WRITTEN EXERCISE =>
Go through the listing and set it down exactly, leaving out its pictures.

EXTRACTED ENTRIES =>
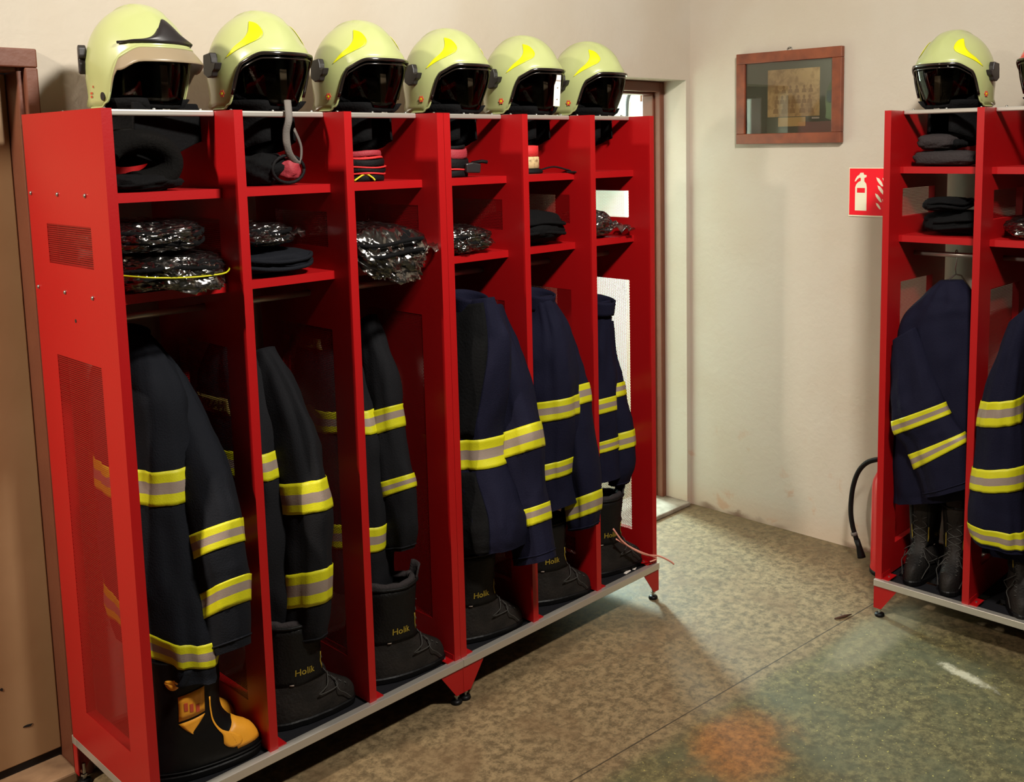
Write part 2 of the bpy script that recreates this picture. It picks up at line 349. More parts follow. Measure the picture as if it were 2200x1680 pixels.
# door 2 frame, open leaf, threshold
q=MB(); fx=D2[1]; zt=2.055
q.box(fx-.032,fx+.0,YW+.13,YW+.20,0,zt+.036); q.box(D2[0]+.055,fx-.032,YW+.13,YW+.20,zt-.012,zt+.036); q.box(D2[0],D2[0]+.055,YW+.13,YW+.20,0,zt+.036)
q.box(fx-.044,fx-.032,YW+.165,YW+.235,0,zt-.024); q.box(D2[0]+.055,fx-.032,YW+.165,YW+.235,zt-.024,zt-.012)
o=q.build('trim_3',BRN,bevel=.01); tag(o,kind='structure')
q=MB(); q.box(D2[0],D2[1],YW-.02,YW+.26,0,.022); o=q.build('trim_4',mat('threshold_2',rgb(150,140,125),.6,var=(12,rgb(95,80,62),.4,.7)),bevel=.006); tag(o,kind='structure')
dl=thing('door_2',None,None,kind='structure')
q=MB(); q.box(3.86,3.90,.35,1.18,.03,2.05); o=q.build('door_leaf',mat('cream_door',rgb(214,204,176),.5),dl,bevel=.004)
dl.location=(0,0,0)

# wall hook seen through the last locker's mesh
q=MB(); q.tube([(0,0,0),(-.04,0,0)],.004,8)
q.tube([(-.04+.014*(cos(a)-1),.0,.014*sin(a)) for a in [2*PI*k/12 for k in range(13)]],.003,6)
o=q.build('wall_hook',HBLK,smooth=True); o.location=(3.86,.98,1.42); tag(o,'small dark ring hook on the pale door in the next room','hook')

q=MB(); q.tube(crom([(0,1.222,1.90),(0,1.218,1.98),(0,1.212,2.06),(0,1.185,2.105),(0,1.12,2.112),(0,1.11,2.10)],6),.011,10)
o=q.build('pipe_hook',HBLK,smooth=True); o.location=(3.845,-.075,0); tag(o,'curved grey pipe seen through the doorway beside the last helmet','pipe')
q=MB(); q.box(4.36,4.499,1.40,1.46,0,2.6); o=q.build('trim_5',BRN,bevel=.004); tag(o,kind='structure')

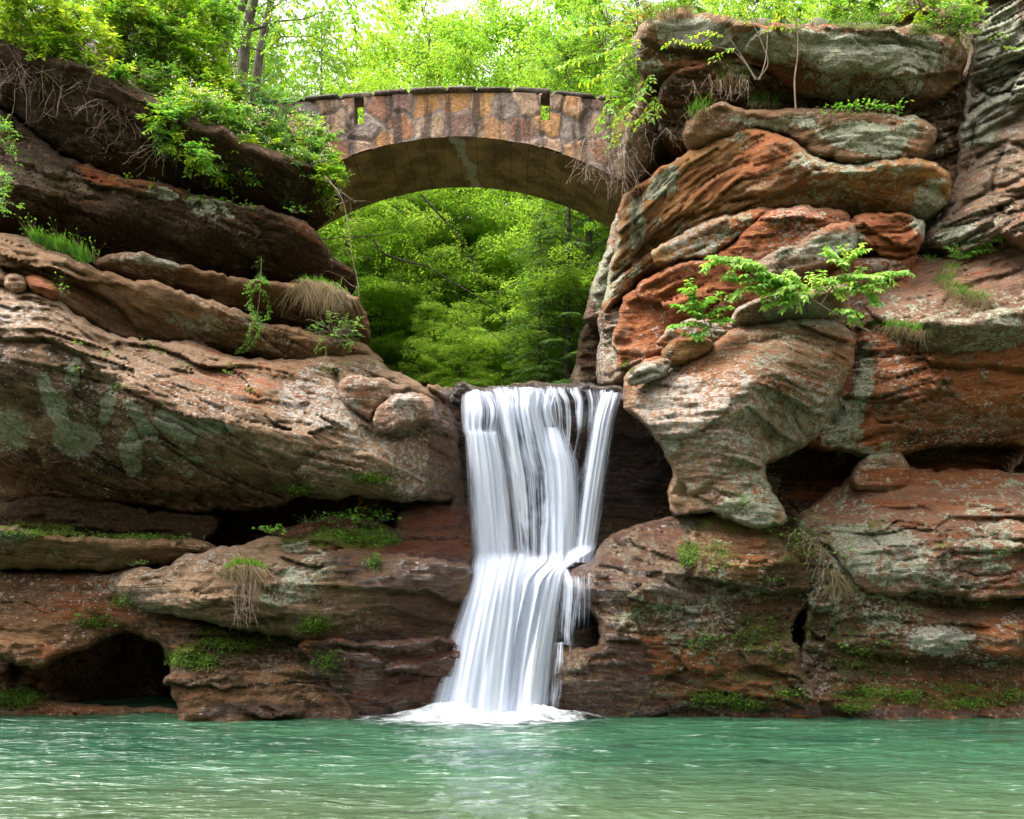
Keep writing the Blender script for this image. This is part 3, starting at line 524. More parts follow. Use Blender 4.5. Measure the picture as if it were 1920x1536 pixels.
rock('wavy orange sandstone slab sweeping up behind the right bank',
 [(1150,470),(1160,400),(1178,352),(1215,332),(1240,318),(1290,284),(1350,255),(1420,236),(1480,262),(1530,296),(1590,306),(1680,296),(1745,304),(1778,330),(1780,372),(1740,414),(1660,408),(1580,402),(1490,396),(1430,402),(1380,430),(1330,480),(1260,500),(1205,524),(1170,560),(1130,590)],
 [(1190,380,15.6),(1170,480,15.9),(1280,320,15.2),(1260,420,15.4),(1400,270,15.0),(1420,330,14.7),(1350,400,15.2),(1480,350,14.9),(1560,340,14.8),(1560,385,15.3),(1700,320,14.6),(1740,370,14.9),(1680,395,15.3),(1250,480,15.9),(1160,560,16.1)], 'ochre', T=.4, Rr=.4, tilt=.35, curv=.10, beds=(.085,2.6), amp=(.09,.05), step=3.4,
 lips=[([(1180,500),(1240,440),(1320,390),(1400,365),(1500,350),(1560,350)],.22,20),([(1440,262),(1490,300),(1550,320),(1640,312)],-.12,20),([(1220,470),(1300,420),(1380,392),(1460,388)],.15,14)],
 cracks=[([(1210,520),(1190,430),(1200,360)],7,.15)])
rock('tilted brown slab with a dark undercut in the middle of the right cliff',
 [(1226,470),(1262,444),(1320,420),(1378,402),(1420,386),(1470,392),(1440,420),(1396,440),(1360,470),(1320,490),(1270,494),(1236,500),(1222,490)], [(1260,470,14.9),(1380,420,14.8)], 'ochre', T=.45, Rr=.35, B=.8, tilt=.3, beds=(.05,4), amp=(.05,.04), step=3.3)
rock('bright orange red bed in the middle of the right cliff',
 [(1336,500),(1352,472),(1380,448),(1400,424),(1440,398),(1500,388),(1550,390),(1588,400),(1592,440),(1560,470),(1480,490),(1420,510),(1360,520)], [(1370,480,14.6),(1450,430,14.5),(1550,420,14.6),(1480,480,14.5)], 'red', T=.4, Rr=.35, B=1., tilt=.25, beds=(.06,4.5), amp=(.05,.04), step=3.3)
rock('squarish orange block wedged under the wavy slab',
 [(1596,410),(1640,402),(1700,400),(1730,414),(1738,444),(1728,470),(1690,484),(1640,480),(1602,462)], [(1660,440,14.6)], 'red', T=.4, Rr=.3, B=1., beds=(.06,4), amp=(.05,.04), step=3.3, name='boulder', cat='boulder')
rock('grey lichen crusted rock in front of the orange red bed',
 [(1410,500),(1450,474),(1500,448),(1530,430),(1560,418),(1592,420),(1610,446),(1604,476),(1570,486),(1540,500),(1480,520),(1430,526)], [(1460,495,14.3),(1560,450,14.2)], 'grey', T=.4, Rr=.25, B=.7, tilt=.2, beds=(.05,4), amp=(.06,.06), step=3.6, name='boulder', cat='boulder')
rock('reddish brown slab behind the leaning beech sapling',
 [(1196,530),(1240,508),(1290,494),(1340,490),(1400,510),(1480,508),(1560,484),(1640,480),(1720,478),(1700,540),(1640,570),(1560,580),(1480,570),(1400,580),(1360,600),(1290,616),(1256,600),(1236,570),(1200,560)],
 [(1230,540,15.0),(1300,530,14.6),(1400,540,14.7),(1560,510,14.7),(1660,510,14.9),(1340,590,14.7),(1620,550,14.9)], 'red', T=.4, Rr=.35, tilt=.2, beds=(.06,3), amp=(.08,.05), step=3.4)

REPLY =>
Write part 2 of the bpy script that recreates this picture. It picks up at line 349. More parts follow. Measure the picture as if it were 2200x1680 pixels.
# door 2 frame, open leaf, threshold
q=MB(); fx=D2[1]; zt=2.055
q.box(fx-.032,fx+.0,YW+.13,YW+.20,0,zt+.036); q.box(D2[0]+.055,fx-.032,YW+.13,YW+.20,zt-.012,zt+.036); q.box(D2[0],D2[0]+.055,YW+.13,YW+.20,0,zt+.036)
q.box(fx-.044,fx-.032,YW+.165,YW+.235,0,zt-.024); q.box(D2[0]+.055,fx-.032,YW+.165,YW+.235,zt-.024,zt-.012)
o=q.build('trim_3',BRN,bevel=.01); tag(o,kind='structure')
q=MB(); q.box(D2[0],D2[1],YW-.02,YW+.26,0,.022); o=q.build('trim_4',mat('threshold_2',rgb(150,140,125),.6,var=(12,rgb(95,80,62),.4,.7)),bevel=.006); tag(o,kind='structure')
dl=thing('door_2',None,None,kind='structure')
q=MB(); q.box(3.86,3.90,.35,1.18,.03,2.05); o=q.build('door_leaf',mat('cream_door',rgb(214,204,176),.5),dl,bevel=.004)
dl.location=(0,0,0)

# wall hook seen through the last locker's mesh
q=MB(); q.tube([(0,0,0),(-.04,0,0)],.004,8)
q.tube([(-.04+.014*(cos(a)-1),.0,.014*sin(a)) for a in [2*PI*k/12 for k in range(13)]],.003,6)
o=q.build('wall_hook',HBLK,smooth=True); o.location=(3.86,.98,1.42); tag(o,'small dark ring hook on the pale door in the next room','hook')

q=MB(); q.tube(crom([(0,1.222,1.90),(0,1.218,1.98),(0,1.212,2.06),(0,1.185,2.105),(0,1.12,2.112),(0,1.11,2.10)],6),.011,10)
o=q.build('pipe_hook',HBLK,smooth=True); o.location=(3.845,-.075,0); tag(o,'curved grey pipe seen through the doorway beside the last helmet','pipe')
q=MB(); q.box(4.36,4.499,1.40,1.46,0,2.6); o=q.build('trim_5',BRN,bevel=.004); tag(o,kind='structure')

Keep writing the Blender script for this image. This is part 3, starting at line 524. More parts follow. Use Blender 4.5. Measure the picture as if it were 1920x1536 pixels.
rock('wavy orange sandstone slab sweeping up behind the right bank',
 [(1150,470),(1160,400),(1178,352),(1215,332),(1240,318),(1290,284),(1350,255),(1420,236),(1480,262),(1530,296),(1590,306),(1680,296),(1745,304),(1778,330),(1780,372),(1740,414),(1660,408),(1580,402),(1490,396),(1430,402),(1380,430),(1330,480),(1260,500),(1205,524),(1170,560),(1130,590)],
 [(1190,380,15.6),(1170,480,15.9),(1280,320,15.2),(1260,420,15.4),(1400,270,15.0),(1420,330,14.7),(1350,400,15.2),(1480,350,14.9),(1560,340,14.8),(1560,385,15.3),(1700,320,14.6),(1740,370,14.9),(1680,395,15.3),(1250,480,15.9),(1160,560,16.1)], 'ochre', T=.4, Rr=.4, tilt=.35, curv=.10, beds=(.085,2.6), amp=(.09,.05), step=3.4,
 lips=[([(1180,500),(1240,440),(1320,390),(1400,365),(1500,350),(1560,350)],.22,20),([(1440,262),(1490,300),(1550,320),(1640,312)],-.12,20),([(1220,470),(1300,420),(1380,392),(1460,388)],.15,14)],
 cracks=[([(1210,520),(1190,430),(1200,360)],7,.15)])
rock('tilted brown slab with a dark undercut in the middle of the right cliff',
 [(1226,470),(1262,444),(1320,420),(1378,402),(1420,386),(1470,392),(1440,420),(1396,440),(1360,470),(1320,490),(1270,494),(1236,500),(1222,490)], [(1260,470,14.9),(1380,420,14.8)], 'ochre', T=.45, Rr=.35, B=.8, tilt=.3, beds=(.05,4), amp=(.05,.04), step=3.3)
rock('bright orange red bed in the middle of the right cliff',
 [(1336,500),(1352,472),(1380,448),(1400,424),(1440,398),(1500,388),(1550,390),(1588,400),(1592,440),(1560,470),(1480,490),(1420,510),(1360,520)], [(1370,480,14.6),(1450,430,14.5),(1550,420,14.6),(1480,480,14.5)], 'red', T=.4, Rr=.35, B=1., tilt=.25, beds=(.06,4.5), amp=(.05,.04), step=3.3)
rock('squarish orange block wedged under the wavy slab',
 [(1596,410),(1640,402),(1700,400),(1730,414),(1738,444),(1728,470),(1690,484),(1640,480),(1602,462)], [(1660,440,14.6)], 'red', T=.4, Rr=.3, B=1., beds=(.06,4), amp=(.05,.04), step=3.3, name='boulder', cat='boulder')
rock('grey lichen crusted rock in front of the orange red bed',
 [(1410,500),(1450,474),(1500,448),(1530,430),(1560,418),(1592,420),(1610,446),(1604,476),(1570,486),(1540,500),(1480,520),(1430,526)], [(1460,495,14.3),(1560,450,14.2)], 'grey', T=.4, Rr=.25, B=.7, tilt=.2, beds=(.05,4), amp=(.06,.06), step=3.6, name='boulder', cat='boulder')
rock('reddish brown slab behind the leaning beech sapling',
 [(1196,530),(1240,508),(1290,494),(1340,490),(1400,510),(1480,508),(1560,484),(1640,480),(1720,478),(1700,540),(1640,570),(1560,580),(1480,570),(1400,580),(1360,600),(1290,616),(1256,600),(1236,570),(1200,560)],
 [(1230,540,15.0),(1300,530,14.6),(1400,540,14.7),(1560,510,14.7),(1660,510,14.9),(1340,590,14.7),(1620,550,14.9)], 'red', T=.4, Rr=.35, tilt=.2, beds=(.06,3), amp=(.08,.05), step=3.4)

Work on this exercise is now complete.